Stored data>
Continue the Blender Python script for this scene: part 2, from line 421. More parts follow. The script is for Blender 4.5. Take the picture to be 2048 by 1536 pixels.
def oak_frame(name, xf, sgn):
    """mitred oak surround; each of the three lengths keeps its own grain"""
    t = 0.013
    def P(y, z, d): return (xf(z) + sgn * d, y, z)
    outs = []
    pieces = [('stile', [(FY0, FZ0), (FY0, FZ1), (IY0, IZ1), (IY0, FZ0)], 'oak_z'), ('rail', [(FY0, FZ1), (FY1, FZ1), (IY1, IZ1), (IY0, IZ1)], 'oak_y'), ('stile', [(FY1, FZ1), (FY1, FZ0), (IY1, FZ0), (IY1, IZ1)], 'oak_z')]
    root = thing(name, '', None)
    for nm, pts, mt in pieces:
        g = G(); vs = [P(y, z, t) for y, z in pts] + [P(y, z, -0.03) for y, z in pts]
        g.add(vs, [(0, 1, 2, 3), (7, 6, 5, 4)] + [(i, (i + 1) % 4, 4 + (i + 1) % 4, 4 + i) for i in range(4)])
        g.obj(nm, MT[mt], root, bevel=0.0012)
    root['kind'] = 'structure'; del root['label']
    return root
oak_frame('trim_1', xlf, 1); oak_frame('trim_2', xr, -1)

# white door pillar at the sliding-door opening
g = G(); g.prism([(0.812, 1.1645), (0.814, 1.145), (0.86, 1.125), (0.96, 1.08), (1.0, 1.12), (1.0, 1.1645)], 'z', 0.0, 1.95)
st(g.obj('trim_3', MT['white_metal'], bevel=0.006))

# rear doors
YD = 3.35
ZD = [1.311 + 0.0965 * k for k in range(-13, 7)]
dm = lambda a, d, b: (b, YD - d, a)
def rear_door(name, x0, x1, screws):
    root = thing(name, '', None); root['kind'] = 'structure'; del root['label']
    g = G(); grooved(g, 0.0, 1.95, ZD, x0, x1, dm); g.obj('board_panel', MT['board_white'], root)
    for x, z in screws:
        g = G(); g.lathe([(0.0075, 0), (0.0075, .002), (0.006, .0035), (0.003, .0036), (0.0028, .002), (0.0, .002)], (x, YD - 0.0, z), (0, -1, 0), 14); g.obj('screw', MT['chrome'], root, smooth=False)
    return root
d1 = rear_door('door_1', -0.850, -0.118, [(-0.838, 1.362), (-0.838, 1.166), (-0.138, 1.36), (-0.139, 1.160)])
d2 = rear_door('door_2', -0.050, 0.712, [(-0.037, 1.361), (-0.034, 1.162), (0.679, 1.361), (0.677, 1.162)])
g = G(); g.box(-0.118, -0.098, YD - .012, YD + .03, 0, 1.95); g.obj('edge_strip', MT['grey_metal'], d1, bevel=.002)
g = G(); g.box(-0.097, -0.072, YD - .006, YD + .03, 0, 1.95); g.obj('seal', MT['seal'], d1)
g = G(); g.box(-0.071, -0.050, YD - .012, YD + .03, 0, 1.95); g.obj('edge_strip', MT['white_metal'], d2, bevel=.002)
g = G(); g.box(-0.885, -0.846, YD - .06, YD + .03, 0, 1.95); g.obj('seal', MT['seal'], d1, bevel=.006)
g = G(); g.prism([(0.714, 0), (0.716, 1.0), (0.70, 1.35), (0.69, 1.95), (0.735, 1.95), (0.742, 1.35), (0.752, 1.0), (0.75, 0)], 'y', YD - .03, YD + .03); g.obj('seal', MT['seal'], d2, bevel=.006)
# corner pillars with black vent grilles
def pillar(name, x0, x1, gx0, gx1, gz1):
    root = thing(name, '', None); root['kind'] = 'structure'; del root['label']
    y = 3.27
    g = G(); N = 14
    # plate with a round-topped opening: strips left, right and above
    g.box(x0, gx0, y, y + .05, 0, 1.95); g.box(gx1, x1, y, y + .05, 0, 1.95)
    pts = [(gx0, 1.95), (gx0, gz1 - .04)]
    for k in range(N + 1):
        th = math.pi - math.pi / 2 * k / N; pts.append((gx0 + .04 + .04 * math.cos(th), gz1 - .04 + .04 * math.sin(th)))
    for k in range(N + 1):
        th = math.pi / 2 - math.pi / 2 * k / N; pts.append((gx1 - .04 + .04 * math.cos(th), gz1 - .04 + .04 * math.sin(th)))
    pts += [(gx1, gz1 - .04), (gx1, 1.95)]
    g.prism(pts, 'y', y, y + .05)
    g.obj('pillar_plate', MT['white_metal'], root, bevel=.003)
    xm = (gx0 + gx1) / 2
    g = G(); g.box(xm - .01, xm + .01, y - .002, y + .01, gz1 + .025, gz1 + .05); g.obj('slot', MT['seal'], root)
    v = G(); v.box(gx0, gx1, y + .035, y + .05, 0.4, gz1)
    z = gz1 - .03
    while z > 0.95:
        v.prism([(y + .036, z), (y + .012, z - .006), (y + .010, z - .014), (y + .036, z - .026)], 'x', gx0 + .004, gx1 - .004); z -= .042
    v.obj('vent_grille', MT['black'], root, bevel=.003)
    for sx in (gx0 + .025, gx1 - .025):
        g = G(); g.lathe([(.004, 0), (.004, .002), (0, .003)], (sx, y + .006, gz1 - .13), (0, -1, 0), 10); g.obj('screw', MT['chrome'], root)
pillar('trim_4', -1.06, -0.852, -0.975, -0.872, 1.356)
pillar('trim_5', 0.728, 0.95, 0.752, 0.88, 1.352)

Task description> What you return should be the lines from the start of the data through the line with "st(g.obj('trim_3', MT['white_metal'], bevel=0.006))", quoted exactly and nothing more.

Solution for this problem>
Continue the Blender Python script for this scene: part 2, from line 421. More parts follow. The script is for Blender 4.5. Take the picture to be 2048 by 1536 pixels.
def oak_frame(name, xf, sgn):
    """mitred oak surround; each of the three lengths keeps its own grain"""
    t = 0.013
    def P(y, z, d): return (xf(z) + sgn * d, y, z)
    outs = []
    pieces = [('stile', [(FY0, FZ0), (FY0, FZ1), (IY0, IZ1), (IY0, FZ0)], 'oak_z'), ('rail', [(FY0, FZ1), (FY1, FZ1), (IY1, IZ1), (IY0, IZ1)], 'oak_y'), ('stile', [(FY1, FZ1), (FY1, FZ0), (IY1, FZ0), (IY1, IZ1)], 'oak_z')]
    root = thing(name, '', None)
    for nm, pts, mt in pieces:
        g = G(); vs = [P(y, z, t) for y, z in pts] + [P(y, z, -0.03) for y, z in pts]
        g.add(vs, [(0, 1, 2, 3), (7, 6, 5, 4)] + [(i, (i + 1) % 4, 4 + (i + 1) % 4, 4 + i) for i in range(4)])
        g.obj(nm, MT[mt], root, bevel=0.0012)
    root['kind'] = 'structure'; del root['label']
    return root
oak_frame('trim_1', xlf, 1); oak_frame('trim_2', xr, -1)

# white door pillar at the sliding-door opening
g = G(); g.prism([(0.812, 1.1645), (0.814, 1.145), (0.86, 1.125), (0.96, 1.08), (1.0, 1.12), (1.0, 1.1645)], 'z', 0.0, 1.95)
st(g.obj('trim_3', MT['white_metal'], bevel=0.006))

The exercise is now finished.